19. A method for making a photovoltaic assembly, the method comprising:

forming a first substrate and a second substrate, the first and second substrates having first and second major surfaces, each of the second surfaces having a central region and a periphery, and at least the first substrate being transparent;

forming a photovoltaic coating over at least the central region of the second surface of the first substrate or the second substrate;

providing a seal system comprising a first seal and a second seal, the second seal comprising a composition comprising: a silyl containing polyacrylate polymer; an alkoxysilane; and a catalyst;

applying the first seal to the periphery of at least one of the substrates;

bringing the first and second substrates together in opposed relationship with the first seal disposed along the peripheries thereof, such that an airspace is formed between the second surfaces and along the central regions thereof; and

applying pressure to the assembly to join the first and second substrates together such that the airspace is maintained between the first and second substrates.

20. The method of claim 19, wherein the silyl containing polyacrylate polymer comprises a silyl terminated polyacrylate polymer.

21. The method of claim 19, wherein the second seal comprises a XMAP™ polymer.

22. The method of claims 19, further comprising applying a second seal over the first seal.

23. The method of claim 19, wherein the applying step further comprises depositing the first and second seals serially or simultaneously, prior to bringing the first and second substrates together.

24. The method of claim 19, further comprising forming at least one opening through the seal system or through the substrate opposite the substrate over which the photovoltaic coating is disposed, from the first surface to the second surface thereof.

25. The method of claim 24, further comprising sealing the opening.

26. The method of claim 24, wherein the photovoltaic coating includes bus bars affixed thereto and lead wires coupled to the bus bars of the photovoltaic coating, the method further comprising extending said lead wires through the at least one opening.

27. The method of claim 19, wherein the photovoltaic coating is formed over both the central region and the periphery of the second surface of the substrate over which the photovoltaic coating is disposed.

28. The method of claim 19, further comprising providing at least one support member and/or a desiccant in the airspace.

29. The method of claim 19, wherein the first seal is formed of materials that result in a moisture vapor transmission rate therethrough, which does not exceed approximately 10 g mm/m2/day.

30. The method of claim 19, wherein the first seal is comprised of a butyl sealant material.

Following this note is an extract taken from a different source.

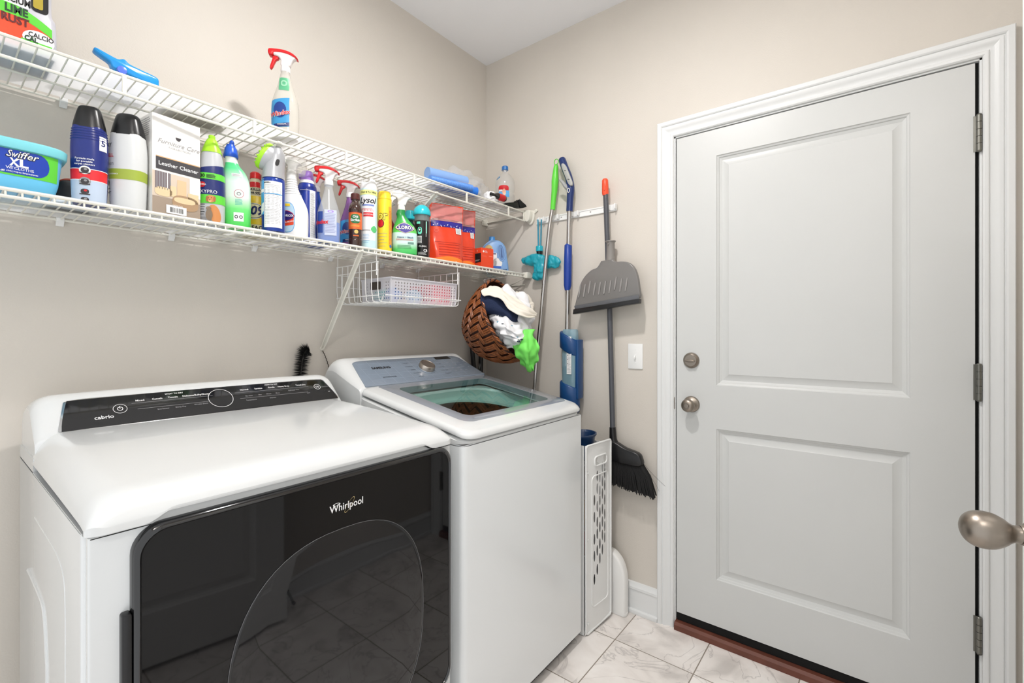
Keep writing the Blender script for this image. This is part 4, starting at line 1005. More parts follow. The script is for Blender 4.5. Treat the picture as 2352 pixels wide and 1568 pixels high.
# yellow can
t = bottle('dusting_spray_can', 'yellow aerosol can squeezed between the aqua can and green spray bottle', -0.888, -0.250, ZS, -35, cat='can')
B = Body([(0,.0245),(.002,.0265),(.008,.027),(.205,.027),(.210,.0255),(.232,.0235),(.236,.019)], n=2, smooth=False)
b = MB(); B.mesh(b); b.build('can', yel, t, sharp=40)
P = Print(B, .0004); P.text('or', -.010,.138,.050,txk,.05,.1,.8,lift=2); P.text('or', -.010,.138,.050,mat('logo_gold',(255,226,90),.3),.015,.1,.8,lift=4); P.disc(-.016,.108,.014,.016,txk,2); P.disc(-.016,.108,.012,.014,txr,3); P.area(.016,.034,.0,.175,mat('can_orange',(240,168,50),.35),1,nu=6); P.lines(.018,.032,.03,.16,24,txr,.0009,2,.3); P.disc(.025,.022,.006,.006,mat('dot_blue',(50,110,190),.4),3); P.lines(-.030,.010,.015,.075,5,txs,.0014,2,.3); P.area(-.045,.045,.204,.2055,mat('can_gold',(230,180,30),.3),1,nu=16,nv=1)
P.build('label', t)
# red bottle behind
t = bottle('degreaser_bottle', 'dark red bottle with an orange spray head, behind the green bleach sprayer', -.800, -.155, ZS, -35)
B = Body([(0,.034,.024),(.006,.036,.026),(.11,.036,.026),(.14,.026,.022),(.165,.014,.014),(.19,.013,.013)], n=2.4); b = MB(); B.mesh(b); b.build('bottle', redd, t, sharp=50)
sprayer(t, .188, offw, offw, org, offw, sc=.8)
# green bleach sprayer
t = bottle('bleach_spray_bottle', 'green and white spray bottle with diamond logo and white trigger head', -0.799, -0.262, ZS, -35)
gb = mat('bleach_green',(46,160,70),.25)
def gm2():
    m = gb; nt = m.node_tree; p = nt.nodes['Principled BSDF']; tc = nt.nodes.new('ShaderNodeTexCoord'); sp_ = nt.nodes.new('ShaderNodeSeparateXYZ'); r = nt.nodes.new('ShaderNodeValToRGB'); mu = nt.nodes.new('ShaderNodeMath'); mu.operation = 'MULTIPLY'; mu.inputs[1].default_value = 5
    nt.links.new(tc.outputs['Object'], sp_.inputs[0]); nt.links.new(sp_.outputs[2], mu.inputs[0]); nt.links.new(mu.outputs[0], r.inputs[0]); e = r.color_ramp.elements
    e[0].position = 0; e[0].color = (*lin((60,185,90)),1); e[1].position = 1; e[1].color = (*lin((24,128,66)),1)
    for ps, c in ((.10,(90,200,110)),(.22,(205,236,225)),(.42,(205,238,240)),(.435,(100,205,90)),(.62,(70,180,80)),(.8,(34,140,66))): k = e.new(ps); k.color = (*lin(c),1)
    nt.links.new(r.outputs[0], p.inputs['Base Color'])
gm2()
B = Body([(0,.045,.029),(.006,.049,.032),(.05,.050,.033),(.088,.049,.033),(.108,.044,.030,-.001),(.128,.033,.026,-.005),(.144,.023,.021,-.009),(.156,.0185,.018,-.013),(.166,.0175,.017,-.016),(.180,.0155,.0155,-.013)], n=2.4)
b = MB(); B.mesh(b); b.build('bottle', gb, t, sharp=50)
P = Print(B, .0006)
def dia(k, m, l): P.b.rings([[B(k*.040*sp(math.cos(2*PI*j/32),1.25)*q, .104+k*.0225*sp(math.sin(2*PI*j/32),1.25)*q, .0006*l) for j in range(32)] for q in (1,.5,.02)], True, False, True, P.mi(m))
dia(1.0, mat('logo_rust',(190,90,70),.4), 1); dia(.94, txw, 2); dia(.88, mat('logo_blue',(70,60,150),.4), 3)
P.text('CLOROX', 0, .104, .0185, txk, .06, .05, .92, lift=4); P.text('CLOROX', 0, .104, .0185, txw, .03, .05, .92, lift=5.5)
P.text('Cleaner + Bleach', 0, .066, .0092, mat('print_dkblue',(40,60,110),.4), .02); P.lines(-.036,.036,.053,.060,2,txr,.0012,3,.1); P.area(.010,.034,.040,.048,mat('grey_green',(110,150,140),.4),2); P.lines(-.030,.030,.020,.036,3,mat('dk_green',(20,110,60),.4),.0014,3,.2)
P.build('label', t)
sprayer(t, .178, wb, wb, wb, wb, cx=-.013, sc=1.16)
# teal domed brush caddy
t = bottle('toilet_brush_refill_bottle', 'black tube with a teal dome lid, left of the orange pouches', -0.705, -0.258, ZS, -35)
B = Body([(0,.026),(.004,.0285),(.150,.030),(.154,.030)], n=2, smooth=False); b = MB(); B.mesh(b); b.build('tube', blk, t, sharp=40)
b = MB(); b.lathe([(.153,.0303),(.180,.0315)], 28); b.build('clear_neck', mat('neck_grey',(140,150,150),.1,alpha=.6), t)
b = MB(); b.lathe([(.178,.036),(.182,.0375)]+[(.184+.040*math.sin(PI/2*i/8), max(.0375*math.cos(PI/2*i/8), .001)) for i in range(9)], 36); b.build('dome_lid', teal, t, sharp=50)
P = Print(B, .0004); P.disc(-.012,.110,.009,.015,mat('mint',(110,225,195),.4),1,ex=3); P.disc(-.012,.113,.006,.009,txk,2); P.disc(-.012,.114,.003,.004,txw,3); P.area(.014,.019,.100,.150,mat('mint',(110,225,195),.4),1); P.area(.0135,.0155,.085,.150,txw,2,nu=2); P.area(-.022,-.004,.058,.088,txw,1); P.bars(-.021,-.005,.059,.087,txk,14,2,False); P.text('CLEAN', 0,.045,.010,txw,.01); P.text('CB', .012,.028,.014,txw,.03); P.lines(-.02,.02,.010,.022,3,txw,.001,1); P.area(-.026,-.010,.138,.148,mat('mint',(110,225,195),.4),1); P.build('label', t)
# small teal cap beyond
t = bottle('teal_cap_bottle', 'teal rounded cap of a bottle partly hidden behind the green bleach sprayer', -.700, -.175, ZS, 0)
b = MB(); b.lathe([(0,.024),(.004,.027),(.14,.027),(.155,.020),(.165,.012),(.18,.012)], 28); b.build('bottle', mat('dark_green_bottle',(18,70,62),.2), t); b = MB(); b.lathe([(.172,.020),(.176,.024),(.198,.024),(.212,.018),(.216,.006)], 28); b.build('cap', teal, t)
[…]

31. A method for making a photovoltaic assembly, the method comprising:

providing a first substrate and a second substrate, the first and second substrates having first and second major surfaces, each of the second surfaces having a central region and a periphery, at least the first substrate being transparent, and at least one of the substrates bearing a photovoltaic coating disposed over at least the central region of the second major surface;

providing a seal system comprising a first seal and a second seal disposed along the periphery of at least one of the substrates, the second seal comprising a composition comprising: a silyl containing polyacrylate polymer; an alkoxysilane; and a catalyst;

bringing the first and second substrates together in opposed relationship with the first seal disposed along the peripheries thereof, such that an airspace is formed between the second surfaces and along the central regions thereof; and

applying pressure to the assembly to join the first and second substrates together such that the airspace is maintained between the first and second substrates.

32. The method of claim 31, wherein the silyl containing polyacrylate polymer comprises a silyl terminated polyacrylate polymer.

33. The method of claim 31, wherein the second seal comprises a XMAP™ polymer.

34. The assembly of claim 1, further comprising a spacer disposed between the first and second substrates and adhered to the first and second substrate along a periphery the first and second substrates by at least the first seal.